I thought about that, as we were putting posters on the poles where Flock cameras were feeding information to some central repository; perhaps a “suspicious activity report” was being generated at that very moment, about the flock of cyclists armed with posters and tape; perhaps an AI was collating the pattern and determining what kind of group activity we were engaged in. Or maybe not, of course. A lot of this technology is still in its early stages, and Flock is only a few steps down the road towards the total surveillance apparatus it wants to use your public tax revenues to construct (and which Bay Area city councils are enthusiastically participating in). But whether or not we were being tracked and known, as a group, as we navigated the bike-unfriendly intersections of MLK, Ashby, Stanford, and Adeline, the act of doing so, of being in that group, was doing something just as fundamental to how we were, and who we were. I thought about how I had come because I was curious, and about how—a few minutes later—I was working hard, as part of a group, to accomplish our task.
“Do you guys live around here?” a lady with what I took her to be her adult daughter asked, smiling, after I hailed her; “Some of us!” I explained, smiling back, and handed her a pamphlet. “I’m from Oakland, but a lot of us are from Berkeley.” I had a pack of a dozen or so informational pamphlets that someone had given me and I managed to give them all away to whoever randomly happened by. I felt very much part of a team effort.

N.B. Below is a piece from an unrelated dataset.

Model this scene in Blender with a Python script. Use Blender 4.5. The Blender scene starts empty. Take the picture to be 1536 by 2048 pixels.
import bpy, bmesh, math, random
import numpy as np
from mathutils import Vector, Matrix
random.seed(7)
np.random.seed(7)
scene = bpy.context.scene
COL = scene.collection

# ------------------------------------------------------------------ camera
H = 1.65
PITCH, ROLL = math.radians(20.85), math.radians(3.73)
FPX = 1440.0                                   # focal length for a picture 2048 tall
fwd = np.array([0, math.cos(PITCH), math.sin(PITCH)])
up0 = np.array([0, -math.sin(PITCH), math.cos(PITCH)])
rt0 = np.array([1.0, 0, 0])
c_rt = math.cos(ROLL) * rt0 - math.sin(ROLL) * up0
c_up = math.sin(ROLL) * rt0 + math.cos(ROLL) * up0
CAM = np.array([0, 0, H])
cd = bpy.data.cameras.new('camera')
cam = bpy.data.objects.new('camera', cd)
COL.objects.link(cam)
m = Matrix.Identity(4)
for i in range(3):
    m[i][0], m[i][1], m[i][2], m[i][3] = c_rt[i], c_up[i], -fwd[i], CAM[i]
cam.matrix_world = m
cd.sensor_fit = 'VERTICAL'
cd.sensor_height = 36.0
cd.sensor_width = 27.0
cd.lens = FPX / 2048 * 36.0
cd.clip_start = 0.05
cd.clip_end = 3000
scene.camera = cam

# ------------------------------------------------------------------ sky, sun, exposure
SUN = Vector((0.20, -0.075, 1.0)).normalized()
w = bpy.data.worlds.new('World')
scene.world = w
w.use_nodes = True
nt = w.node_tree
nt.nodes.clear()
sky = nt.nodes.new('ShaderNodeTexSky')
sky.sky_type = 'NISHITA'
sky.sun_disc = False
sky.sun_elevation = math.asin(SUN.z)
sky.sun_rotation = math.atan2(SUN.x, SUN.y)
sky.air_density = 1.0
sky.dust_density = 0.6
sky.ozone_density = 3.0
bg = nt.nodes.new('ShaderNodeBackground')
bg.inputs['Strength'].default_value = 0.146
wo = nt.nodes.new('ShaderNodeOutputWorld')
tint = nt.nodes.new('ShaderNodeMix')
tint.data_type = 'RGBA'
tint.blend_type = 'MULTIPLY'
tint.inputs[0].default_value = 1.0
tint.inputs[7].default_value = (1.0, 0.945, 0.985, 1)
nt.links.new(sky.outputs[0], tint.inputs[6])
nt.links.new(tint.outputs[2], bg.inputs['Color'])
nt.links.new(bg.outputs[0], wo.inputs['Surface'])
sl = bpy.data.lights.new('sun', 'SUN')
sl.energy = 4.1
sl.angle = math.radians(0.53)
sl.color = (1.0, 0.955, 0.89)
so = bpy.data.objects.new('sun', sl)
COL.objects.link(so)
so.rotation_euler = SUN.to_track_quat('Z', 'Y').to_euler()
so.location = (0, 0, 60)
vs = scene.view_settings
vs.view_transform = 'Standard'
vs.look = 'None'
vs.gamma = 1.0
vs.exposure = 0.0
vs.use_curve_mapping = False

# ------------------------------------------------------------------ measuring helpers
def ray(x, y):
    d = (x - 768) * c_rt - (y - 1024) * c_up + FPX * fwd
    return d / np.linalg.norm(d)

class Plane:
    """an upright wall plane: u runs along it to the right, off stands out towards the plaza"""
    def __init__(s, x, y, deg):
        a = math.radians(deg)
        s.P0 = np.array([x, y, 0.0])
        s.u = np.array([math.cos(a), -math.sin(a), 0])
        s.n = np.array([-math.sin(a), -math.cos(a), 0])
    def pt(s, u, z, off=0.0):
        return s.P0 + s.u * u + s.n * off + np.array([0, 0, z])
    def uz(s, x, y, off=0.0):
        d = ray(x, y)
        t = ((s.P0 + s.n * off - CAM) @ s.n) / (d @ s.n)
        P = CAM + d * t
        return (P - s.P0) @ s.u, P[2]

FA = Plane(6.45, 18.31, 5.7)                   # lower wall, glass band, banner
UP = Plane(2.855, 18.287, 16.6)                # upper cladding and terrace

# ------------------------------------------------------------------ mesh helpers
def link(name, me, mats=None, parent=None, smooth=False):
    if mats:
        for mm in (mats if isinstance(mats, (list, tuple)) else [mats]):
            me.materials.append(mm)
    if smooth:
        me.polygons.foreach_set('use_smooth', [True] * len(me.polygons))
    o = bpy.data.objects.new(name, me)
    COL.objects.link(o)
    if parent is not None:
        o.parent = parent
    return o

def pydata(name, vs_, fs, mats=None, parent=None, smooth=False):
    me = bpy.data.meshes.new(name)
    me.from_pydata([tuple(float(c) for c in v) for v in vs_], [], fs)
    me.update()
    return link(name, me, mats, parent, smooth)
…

But we were also just a random group of new friends, out in the sun, getting some exercise on a lovely East Bay Sunday. There’s nothing better than a pleasantly collective task for meeting people, and I sometimes forgot that we were there for a reason, just chatting with whoever we happened to be biking next to (or, more often, to be standing by our bikes waiting for the flotilla to get moving again). Everyone there was a comrade, in whatever sense you want to take that term, and we were all enjoying each others’ company. Some emails and signal contacts were shared, and we talked about Flock surveillance (“oh there’s one; you can tell by the solar panel”) but also about random things, about web design, about the coal terminal, about how annoying it is to bike through this part of town and the routes we would normally take. I met the guy who made the “Cancel Piedmont” T-shirts and the stickers you sometimes see around town (I gave him $20 for a shirt and a pile of stickers), and he told me how much fun it is to wear that shirt and have people respond to it. The Daily Cal reporter mentioned that she’d rented her bike, but it was comped. No one seemed to know the right way to use the tape dispensers, and I might have been slightly annoying in trying to explain the right way to use them (you thread the tape through the little thing, so that you can apply it in one swift motion).
Most of the poles didn’t have posters; when they did, we removed and replaced the ones that referred to events that had already passed. Sometimes there were posters from and for anti-ICE organizing, or pro-Palestine demonstrations; at one point, we came to a pole where one of our group had, apparently, made and applied that very poster, and we all admired it to them. At MLK and Ashby, there were already Flock posters applied to that pole by someone else, some other group; we added ours to the chorus and rode on. A few Flock cameras had been vandalized, and we speculated how a person—not us, of course—would get high enough to spray paint them. We engaged exclusively in lawful expressive acts, such as posting posters and cheerfully declining to mourn those sprayed, nonfunctional cameras.


And then I had to go, because of reasons, had to break off from the group and ride home, where a different set of Sunday tasks awaited me. I handed my posters over to someone else, and for the entire ride home, I couldn’t help but scan the poles at intersections for that distinctive camera; my impulses and sense of my environment retuned towards the task of putting posters on poles and chatting with strangers. I kept wanting to stop and talk to people as I passed them, out of reflex, to tell them why we were out there, and to give them a pamphlet; it took me most of the ride home to remember myself as an individual again, to get back to that normal feeling of being alone in the world.